アウトサイダーはインサイダーと比べてどれだけ不利か?


またゴキブリみたいな話だけど、今度は人間。だいぶ前の伝聞(ただし本人からの)なので詳細は保障できない。


それが起こったのは、彼が株式市場を模した実験をしたときのことだ。彼は、某有名工科大学の学部生を相手に、翌日行われる市場模擬実験の説明をしていた。少数精鋭で有名で、日本の某T大の学生も霞んでしまうような学生が集まっている大学だ。説明の途中で、彼はランダムに生成したある株式のリターン(配当)の変動を、参考として学生に見せた。「アセットの各期ごとのリターンは、このような感じに時間を追って変化していきます....」


ここで、一日間を置いたのが悲劇(?)の始まりだった。結果的には、この実験は大失敗に終わることになる。彼のミスは、次の日乱数を発生させるときに同じシードを使ったことだ。この一日の間に、ある学生が、例として生成されたリターンから元のシードを割り出していたのである。


次の日、この学生は将来のリターンの流列を完全に知った上で実験に臨んだ。もとより、一応そういう準備をしていただけで、教授がまさか同じシードを使って乱数を発生させるとは思っていなかったに違いない。ところが実際実験が始まると、全てが完全に予想通りに変動するので、この学生は大儲けである。もちろん一人あたりの予算には限りがあったので、彼一人で設けられる額は限られていたが。


さて、この話もゴキブリの話と同じように、おちがある。この実験を仕切っていた彼はもちろん、ほかの学生たちも、将来のリターンを完全予見している学生が取引に加わっているということは、全く知らない。
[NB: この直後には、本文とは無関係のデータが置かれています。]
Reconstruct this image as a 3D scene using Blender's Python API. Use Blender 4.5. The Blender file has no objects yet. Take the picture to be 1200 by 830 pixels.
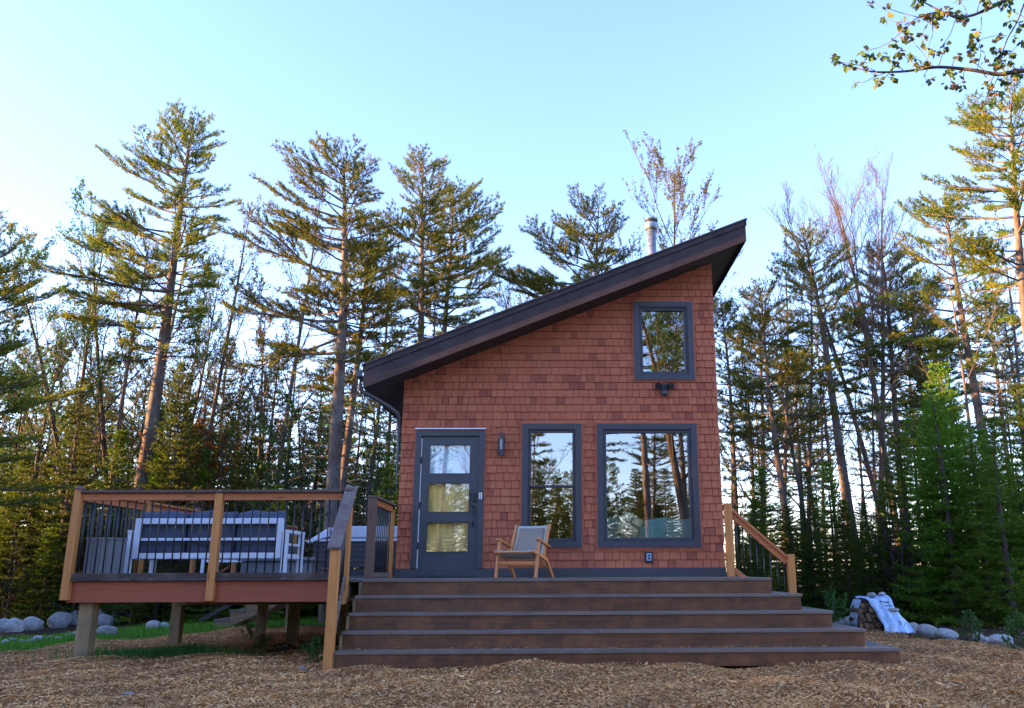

それにも関わらず、取引価格は、インサイダー(この学生)のみ知っているこの株式の将来のリターンおよび将来価格をすべての人が知っていると仮定したときに実現するであろう水準に、ものすごいスピードで収束したのである。


インサイダーの情報が、取引を通じて、瞬く間にほかの学生に伝播したのだろうか。(学生たちはインサイダーがいることに最後まで気づかないのにも関わらず、である)。ゴキブリは一部のロボットに影響されて間違った意思決定をしたが、学生達は一人のインサイダーに追従して正しい価格を見つけ出したわけだ。